Köln besitzt nicht nur ein Herz für den Karneval, auch Fettnäpfchen liebt der Kölner. Er lässt keines aus. Jetzt hat er eine bisher intensiv gelobte und rein positiv besetzte Nischenkultur beschmutzt: die Neue Musik. Galt das Publikum besonders in der Kölner Philharmonie bisher als sehr begeisterungsfähig, spontan und emotional, so brachen ihm nun vielleicht genau diese Tugenden den Hals. Die Konzertgäste begannen während der Aufführung eines modernen Musikstücks mit Johlen, Lachen, Buhs und allerlei Geräusch, den ausübenden Musiker (der international anerkannte Cembalisten Mahan Esfahani aus dem Iran) akustisch derart zu behelligen, dass der Interpret den Vortrag abbrechen musste. „Wovor haben Sie Angst?“, fragte der ratlose Tastenspieler auf Englisch das aufgebrachte Publikum.
Da war wohl einiges schiefgelaufen, fast so schief wie die dann folgenden Reaktionen. Hetze und braune Gesinnung wurden eilig im Netz unterstellt, ganz Deutschland stürzte sich auf die neuerliche Schlappe in Fragen von Toleranz; Verfall der Sitten und zunehmende Verrohung der Gesellschaft wurden verantwortlich gemacht. Die Political Correctness kotze sich durch die Gazetten, alle waren entrüstet und ratlos wie nach dem Einsturz des Stadtarchivs. Eine Kölner Tageszeitung brachte sogar eine nachträgliche Einführung in das Corpus delicti, in Werk und Kompositionsstil des Minimal-Komponisten Steve Reich. Wahnsinn.

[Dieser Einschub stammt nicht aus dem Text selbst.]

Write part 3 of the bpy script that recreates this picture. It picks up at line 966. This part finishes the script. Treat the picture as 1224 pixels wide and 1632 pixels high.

Was die Entrüsteten wissen sollten: Konzertbesucher suchen Termine immer häufiger nach bequemen Zeiten aus. Ein Sonntagsnachmittags-Konzert wie dieses wirkt wie ein Magnet auf ältere Menschen, die nach einem Mittagessen oder Kaffee und Kuchen mit der Familie ein Konzerterlebnis suchen; und vielleicht noch im Hellen nach Hause kommen können. Gerade die unerfahrenen Neuhörer kennen außer den wenigen Säulenmusikern der Geschichte keine Komponisten, haben keine Orientierung und vermuten in einem Konzert mit dem auftretenden Namen Bach ein „normales“ Konzert. Vor dem „Skandalstück“ lief aber bereits ein ebenfalls mit Minimaltechnik geladenes Cembalo-Konzert, für Neuhörer ein echter Horror, und das Stück eines amerikanischen Avantgardemusikers und Freejazzers. Plus der ausführlichen Einführung durch den Solisten in englischer Sprache ergibt dies für einen Unbedarften eine Folterstrecke, bei der das Fass dann einfach überlaufen kann – aber eigentlich nicht darf. Das gebietet die Höflichkeit gegenüber einer Künstlerpersönlichkeit, von der der Laie allerdings auch nichts ahnt.
Empfohlen seien deshalb zur unbedingt befürworteten Unterbringung von zeitgenössischen Klängen oder Klassikern der Moderne im nicht speziell gekennzeichneten Konzertprogramm weiterhin die beliebten „Sandwich-Konzerte“, bei denen zwischen zwei Leckerchen aus dem klassischen bis romantischen Mainstream-Programm ein meist unbekannter oder für Kenner gefürchteter Name auftaucht. Manchmal sind genau diese Werke der Renner des Konzerts. Das Sandwich bestimmt allein im April acht Konzerte im Kölner Philharmonie-Programm. Dabei sollten die Veranstalter nur darauf achten, dass der Aufschnitt nicht zu dick geschnitten ist. Das war er wohl diesmal in Köln.